We are still on the road to Jerusalem with Jesus, it seems, at least in the logic of St. Luke’s Gospel. And, intriguingly, we have yet again a story that concerns a Samaritan, just as last Sunday’s Gospel presented us with the parable of the Good Samaritan. And once again, the Gospel is coupled with an epistle reading from Galatians. There are relatively few references to the Samaritans in the New Testament – mostly, these two Gospel stories read back-to-back on Trinity 13 and 14, and the powerful but long, long Gospel story in John’s Gospel about the woman at the well of Samaria, a story read appropriately enough as the second lesson at Morning Prayer on The First Sunday after Epiphany every other year. Why? Because it makes something known about Jesus and about human redemption.

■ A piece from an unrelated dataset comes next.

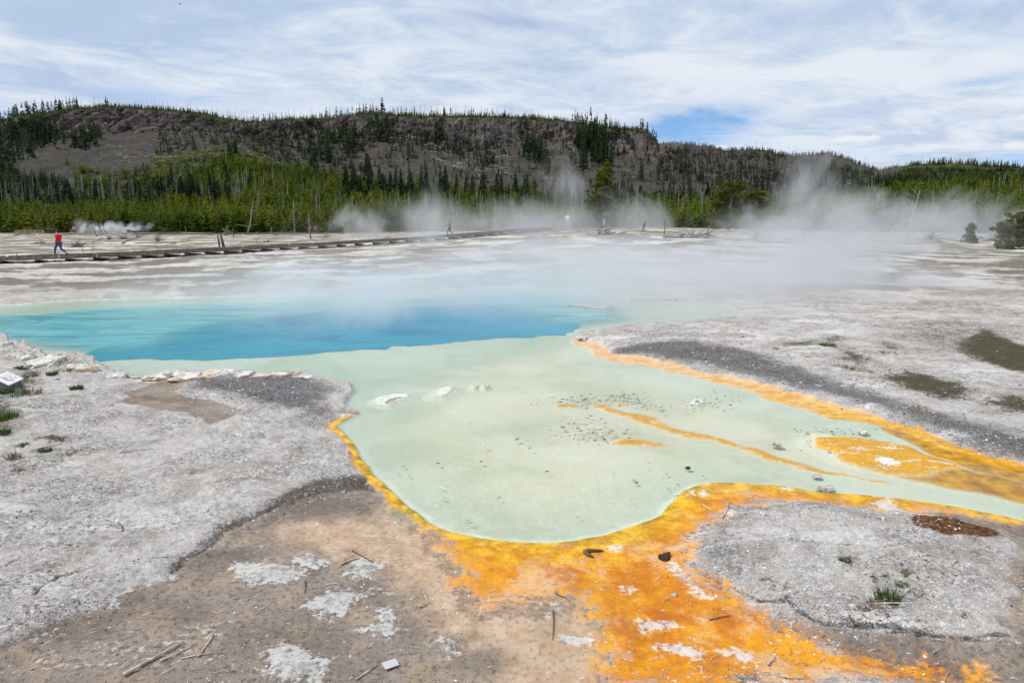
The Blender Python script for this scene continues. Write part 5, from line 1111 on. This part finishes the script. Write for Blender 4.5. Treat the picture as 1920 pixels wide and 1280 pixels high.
# ------------------------------------------------------------------ tufts of plants
M_grass = simple('grass_blades', (.075, .115, .02), .7, .35, 3, rnd=.25); M_dry = simple('dry_stems', (.20, .15, .08), .8, .35, 3, rnd=.25)
def tuft_mesh(n, rad, ht, seed, wd=.006):
    r = np.random.default_rng(seed); V_ = []; Fc = []
    for i in range(n):
        a = r.random()*6.28; q = rad*math.sqrt(r.random()); b = np.array([math.cos(a)*q, math.sin(a)*q, -.01]); ou = np.array([math.cos(a), math.sin(a), 0]); sd_ = np.array([-math.sin(a+r.normal()), math.cos(a+r.normal()), 0])*wd
        h_ = ht*r.uniform(.4, 1.1); m_ = b+ou*h_*.25*r.uniform(0, 1.5)+np.array([0, 0, h_*.65]); e = b+ou*h_*.6*r.uniform(0, 1.5)+np.array([0, 0, h_])
        k = len(V_); V_ += [b-sd_, b+sd_, m_+sd_*.8, m_-sd_*.8, e]; Fc += [(k, k+1, k+2, k+3), (k+3, k+2, k+4)]
    return V_, Fc
TF = [(1664,1122,34,.10,0,'largest green grass tuft on the white gravel island'), (1640,1135,22,.07,1,'brown green tuft crowding the largest one'), (1585,1050,14,.06,0,'small dark green tuft alone on the upper gravel island'), (1690,1095,14,.05,0,'thin sprig behind the largest tuft'),
      (1722,1112,20,.05,1,'sparse greenish plant past the largest tuft'), (1600,1120,12,.04,1,'low dry sprig before the brown green tuft'), (1548,1073,12,.03,1,'faint dry patch plant near the small dark tuft'), (1620,1140,12,.05,1,'dark stemmed sprig below the brown green tuft'),
      (1605,1165,10,.05,1,'thin dry stems lower on the gravel island'), (1730,1162,12,.04,1,'wispy grey green stems on the lower gravel island'), (1800,1150,14,.04,1,'dry twiggy sprig toward the dark gravel'), (1705,1080,8,.03,0,'tiny sprig higher on the gravel island'),
      (144,729,16,.10,0,'isolated dark green tuft on the white bank'), (60,738,26,.14,1,'olive brown plants hugging the sign base'), (30,741,30,.12,0,'green weeds growing under the sign'), (10,738,22,.14,0,'leafy weeds in front of the sign'),
      (60,705,22,.10,1,'brown green cushion plant behind the sign'), (38,692,14,.10,0,'small bush on the ledge bank'), (98,702,14,.09,0,'green cushion between sign and ledge stones'), (120,694,20,.06,1,'low brown plant strip on the ledge bank'), (104,712,10,.06,1,'dark little sprig below the green cushion'),
      (12,785,30,.16,0,'bushy green plant at the photo edge below the sign'), (5,812,18,.10,0,'lower clump of the bushy plant'), (42,836,14,.07,0,'round dark green sprig on the gravel'), (85,845,16,.07,0,'green tuft in the line of small plants'), (105,843,14,.05,1,'brownish tuft next to the green one'),
      (130,847,20,.05,1,'dry flat plant at the end of the plant line'), (65,858,14,.05,1,'dark plant just below the green tuft'), (25,858,18,.10,1,'spindly grey green stalks'), (32,882,14,.06,1,'yellowish low sprig, lowest of the small plants'),
      (1552,648,22,.10,0,'olive moss mound on the far bank'), (1590,690,26,.10,1,'dark brown moss mound on the far bank'), (1620,697,22,.08,1,'smaller brown moss mound beside the dark one'), (1665,662,24,.08,1,'brown cushion plants on the far bank')]
for i, (px, py, rpx, ht, k, lb) in enumerate(TF):
    x, y, z = at(px, py); rad = rpx*y/1280.*.62; n = 230 if k == 0 else 130
    g = tuft_mesh(n, rad, ht, 400+i, .0035*max(1., y/7)); zz = z
    o = link('grass_tuft', pymesh('grass_tuft', [g], False), M_grass if k == 0 else M_dry); o.location = (x, y, zz-.02); tag(o, lb, 'grass tuft' if k == 0 else 'plant')
    if i == 0: link('dead_stems', pymesh('dead_stems', [stick([(random.uniform(-.02, .02), -.03, 0), (random.uniform(-.1, .1), -.1, .05), (random.uniform(-.2, .2), -.16, .08)], [.004, .003, .001], 4) for _ in range(8)]), M_split, o)

# ------------------------------------------------------------------ loose chips and rubble, too many to count
from numpy import sin, cos, pi
octv = np.array([[1, 0, 0], [0, 1, 0], [-1, 0, 0], [0, -1, 0], [0, 0, .6], [0, 0, -.6]], float); octf = np.array([[0, 1, 4], [1, 2, 4], [2, 3, 4], [3, 0, 4], [1, 0, 5], [2, 1, 5], [3, 2, 5], [0, 3, 5]])
def grid_v(a, x, y):
    r_ = np.hypot(x, y); th = np.arctan2(x, y); j = np.clip(np.searchsorted(ths, th), 0, NT_-1); i = np.clip(np.searchsorted(rs, r_), 0, NR-1); return a.reshape(NR, NT_)[i, j]
def chips(name, x, y, s_, mat, flat_=.4, sink=.3, tones=None):
    n = len(x); r = np.random.default_rng(len(name)); z = grid_z(x, y)
    v = octv[None]*(1+r.normal(0, .25, (n, 6, 1)))*s_[:, None, None]; v[:, :, 1] *= r.uniform(.35, .9, n)[:, None]; v[:, :, 2] *= flat_
    a = r.random(n)*6.28; tl = r.normal(0, .25, n); vx = v[:, :, 0]*cos(a)[:, None]-v[:, :, 1]*sin(a)[:, None]; vy = v[:, :, 0]*sin(a)[:, None]+v[:, :, 1]*cos(a)[:, None]; vz = v[:, :, 2]+v[:, :, 0]*tl[:, None]
    Vc = np.stack([vx+x[:, None], vy+y[:, None], vz+(z+s_*flat_*(.5-sink))[:, None]], 2).reshape(-1, 3); Fc = (octf[None]+np.arange(n)[:, None, None]*6).reshape(-1, 3)
    me_ = mesh_from(name, Vc, Fc, False); at_ = me_.attributes.new('tone', 'FLOAT', 'POINT'); at_.data.foreach_set('value', np.repeat(tones if tones is not None else r.random(n), 6).astype(np.float32))
    o = link(name, me_, mat); o['kind'] = 'stuff'; return o
def chip_mat(name, c1, c2):
    m, nt = newmat(name); c = nt.mix(nt.attr('tone').outputs['Fac'], c1, c2); p = nt.node('ShaderNodeBsdfPrincipled', {'Base Color': c, 'Roughness': .9, 'Specular IOR Level': .2}); out(nt, p.outputs[0]); return m
M_chip = chip_mat('chips', (.30, .28, .26), (.70, .68, .66)); M_dchip = chip_mat('dark_chips', (.05, .04, .035), (.26, .22, .19))
def scatter(n, y0, y1, wide=.86):
    Yv = 1/(1/y1+(1/y0-1/y1)*RNG.random(n)); u = (RNG.random(n)*2-1)*wide; return u*Yv, Yv
x, y = scatter(60000, 3.4, 24); sp = grid_v(s_pool, x, y); fl_ = grid_v(flat, x, y); dk_ = grid_v(dark, x, y); dens = fbm(x*1.6, y*1.6, 3, 55)
k = (sp > .12) & (RNG.random(len(x)) < np.clip(.75-fl_*.95+dk_*.3-grid_v(veg, x, y)*2, .0, 1)*ss(.35, .55, dens)); x, y = x[k], y[k]
chips('sinter_rubble', x, y, (.005+.012*RNG.random(len(x))**3)*np.clip(y/6, .8, 2.2), M_chip, .5)
x, y = scatter(26000, 3.4, 24); sp = grid_v(s_pool, x, y); fl_ = grid_v(flat, x, y); dk_ = grid_v(dark, x, y); dens = fbm(x*2.2, y*2.2, 3, 56)
k = (sp > .1) & (RNG.random(len(x)) < np.clip(.25-fl_*.2+dk_, .02, 1)*ss(.42, .6, dens+dk_*.3)); x, y = x[k], y[k]
chips('dark_gravel', x, y, (.005+.012*RNG.random(len(x))**3)*np.clip(y/6, .8, 2.2), M_dchip, .6)
x, y = scatter(16000, 3.4, 9); fl_ = grid_v(flat, x, y); sp = grid_v(s_pool, x, y); k = (fl_ > .4) & (sp > .25) & (RNG.random(len(x)) < ss(.35, .6, fbm(x*1.3, y*1.3, 3, 58))*.8); x, y = x[k], y[k]
chips('sinter_flakes', x, y, .003+.012*RNG.random(len(x))**6, M_chip, .25)
# pebbles standing in the shallows
px = []; py = []
for (cx, cy_, rx, ry, n) in [(1090,748,60,7,120),(1160,745,40,5,60),(1180,742,30,8,40),(1110,790,50,14,60),(1120,812,55,10,110),(1230,762,80,14,80),(1330,752,60,14,30),(1550,815,60,14,130),(1600,835,50,14,140),(1660,850,50,12,90),(1010,750,20,5,16),(1000,822,30,8,6),(900,960,250,60,50),(850,840,120,90,40),(1250,900,120,40,30),(1350,930,50,16,20),(1690,868,40,10,60),(1270,930,16,20,10)]:
    a = RNG.normal(0, .6, (n, 2)); px += list(cx+a[:, 0]*rx); py += list(cy_+a[:, 1]*ry)
x, y = G(np.array(px), np.array(py)); n = len(x); r = RNG.random(n); z = np.zeros(n)
s_ = (.008+.022*r**3)*np.clip(y/6, .7, 1.6)
v = octv[None]*(1+RNG.normal(0, .25, (n, 6, 1)))*s_[:, None, None]; v[:, :, 2] *= .5; a = RNG.random(n)*6.28
Vc = np.stack([v[:, :, 0]*cos(a)[:, None]-v[:, :, 1]*sin(a)[:, None]*.5+x[:, None], v[:, :, 0]*sin(a)[:, None]+v[:, :, 1]*cos(a)[:, None]*.5+y[:, None], v[:, :, 2]+.002], 2).reshape(-1, 3)
me_ = mesh_from('pond_pebbles', Vc, (octf[None]+np.arange(n)[:, None, None]*6).reshape(-1, 3), False); a_ = me_.attributes.new('tone', 'FLOAT', 'POINT'); a_.data.foreach_set('value', np.repeat(RNG.random(n), 6).astype(np.float32))
o = link('pond_pebbles', me_, chip_mat('pebbles', (.13, .12, .09), (.58, .54, .46))); o['kind'] = 'stuff'
# fine litter of twigs
parts = []
x, y = scatter(620, 3.5, 8.5); fl_ = grid_v(flat, x, y); sp = grid_v(s_pool, x, y); kk = (sp > .4) & (fl_ > .2) & (RNG.random(len(x)) < .62); x, y = x[kk], y[kk]; z = grid_z(x, y)
for i in range(len(x)):
    a = random.gauss(.6, .7); L = random.uniform(.012, .06); d_ = np.array([math.cos(a), math.sin(a), 0])*L; p = np.array([x[i], y[i], z[i]+.008]); parts.append(stick([p-d_, p+np.array([0, 0, .008]), p+d_+np.array([0, 0, random.uniform(0, .015)])], [.0024, .0022, .001], 3))
o = link('twig_litter', pymesh('twig_litter', parts), M_split); o['kind'] = 'stuff'

# ------------------------------------------------------------------ steam
def steam_mat(name, dens, scale, stretch=(1, 1, 1), lo=.45, hi=.85, seed=0., warp=1.2, ero=.55):
    m, nt = newmat(name); g = nt.node('ShaderNodeTexCoord').outputs['Object']; pos = nt.node('ShaderNodeNewGeometry').outputs['Position']
    f_ = nt.m('SUBTRACT', 1., nt.vm('LENGTH', g), None, True)
    q = nt.node('ShaderNodeMapping', {'Vector': pos, 'Scale': stretch, 'Location': (seed, seed*.7, 0)}).outputs[0]
    n = nt.noise(q, scale, 6, .62, warp)
    v = nt.m('ADD', n, nt.m('MULTIPLY', nt.m('SUBTRACT', f_, .5), ero))
    dn = nt.m('MULTIPLY', nt.m('MULTIPLY', nt.step(v, lo, hi), nt.step(f_, 0., .35)), dens)
    v = nt.node('ShaderNodeVolumePrincipled', {'Color': (.97, .98, 1., 1), 'Density': dn, 'Anisotropy': .25}); out(nt, None, v.outputs[0]); return m
def steam(px, py, Yv, wd, ht, dp, mat, label, zc=None, lean=0.):
    """an ellipsoid of vapour: centre seen at px, py and distance Yv, size in metres"""
    u, t_ = slope(px, py); x = float(u)*Yv; z = H+float(t_)*Yv if zc is None else zc
    bm = bmesh.new(); bmesh.ops.create_icosphere(bm, subdivisions=3, radius=1.); me_ = bpy.data.meshes.new('steam'); bm.to_mesh(me_); bm.free()
    o = link('steam_cloud', me_, mat); o.location = (x, Yv, z); o.scale = (wd/2, dp/2, ht/2); o.rotation_euler = (0, lean, 0); tag(o, label, 'steam'); return o
STEAMS = [
 (860, 550, 22, 32, 4.2, 17, steam_mat('steam_a', .42, .24, (1, .6, 1.3), .30, 1.0, 1.), 'low blue white steam sheet over the deep pool', None, 0.),
 (1250, 515, 27, 28, 4.2, 18, steam_mat('steam_b', .50, .24, (1, .6, 1.3), .30, .95, 5.), 'thick low steam drifting over the far bank', None, 0.),
 (1560, 540, 30, 20, 7.0, 10, steam_mat('steam_c', .55, .26, (1, .7, 1.1), .38, .80, 9.), 'dense white foot of the tall steam plume', None, 0.),
 (1530, 465, 33, 9.5, 13, 7, steam_mat('steam_d', .50, .34, (1, .7, .7), .38, .92, 13.), 'tall steam plume reaching the hill skyline', None, .15),
 (803, 450, 62, 8.5, 15, 6, steam_mat('steam_e', .36, .26, (1, .7, .55), .38, .92, 17.), 'single steam column beside the person in coral', None, .25),
 (1195, 428, 90, 24, 13, 8, steam_mat('steam_f', .26, .17, (1, .7, .7), .42, .84, 21.), 'steam round the foot of the tall single pine', None, .2),
 (990, 428, 88, 32, 12, 7, steam_mat('steam_g', .36, .18, (1, .7, .7), .40, .84, 24.), 'thin steam veil behind the person in white', None, .1),
 (1460, 440, 66, 22, 9, 7, steam_mat('steam_h', .46, .22, (1, .7, .7), .40, .82, 27.), 'steam drifting before the broad round pine', None, .2),
 (1650, 440, 60, 24, 9.5, 7, steam_mat('steam_i', .34, .22, (1, .7, .7), .40, .82, 31.), 'ragged steam over the sprawling dead crown', None, .2),
 (690, 430, 90, 18, 11, 6, steam_mat('steam_j', .36, .22, (1, .7, .7), .44, .84, 35.), 'faint steam wisp before the bright pines', None, .2),
 (205, 430, 142, 30, 8.0, 6, steam_mat('steam_k', 1.3, .26, (1, .7, .9), .50, .86, 41., 1.6), 'bright white steam blowing from the distant vent', None, 0.),
 (1065, 350, 110, 16, 15, 6, steam_mat('steam_l', .16, .12, (1, .7, .5), .44, .84, 44.), 'high thin steam trail in front of the cliff', None, .2),
 (1790, 425, 100, 40, 15, 8, steam_mat('steam_m', .34, .18, (1, .7, .7), .34, .9, 47.), 'thin steam drifting along the bright pines past the leaning silver trunk', None, 0.),
 (1000, 478, 46, 40, 5.5, 16, steam_mat('steam_n', .26, .16, (1, .6, 1.2), .32, 1.0, 52.), 'thin steam veil over the pale flats between pool and boardwalk', None, 0.),
 (930, 432, 82, 58, 10, 10, steam_mat('steam_o', .16, .13, (1, .7, .9), .22, 1.05, 57.), 'broad soft steam bank stretched along the middle of the boardwalk', None, 0.),
 (1600, 450, 54, 36, 10, 9, steam_mat('steam_p', .17, .15, (1, .7, .9), .22, 1.05, 61.), 'broad soft steam bank round the tall plume', None, 0.)]
for a in STEAMS: steam(*a)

We are made aware in that story about a tension between Jew and Samaritan best captured in the unnamed woman’s remark to Jesus, “How is it that you, a Jew, ask a drink of me, a woman of Samaria? For Jews have no dealings with Samaritans.” And yet, we also see that such cultural and religious differences are transcended in a larger view of human redemption and divine compassion. “Come, see a man who told me all that I ever did. Can this be the Christ?” she says. The result of her witness is significant. “Many Samaritans from that city believed in him because of the woman’s testimony.” Jesus stays there for two days, “and many more believed because of his word.” First, her word and then, his word. “They said to the woman, ‘It is no longer because of your words that we believe, for we have heard for ourselves, and we know that this is indeed the Saviour of the world.” The whole scene is a powerful witness to Jesus as the Redeemer and about the compassionate and yet compelling nature of human redemption. We are actively drawn into the story in order to make it our own. We see, too, how the Samaritans are brought into the pageant of redemption.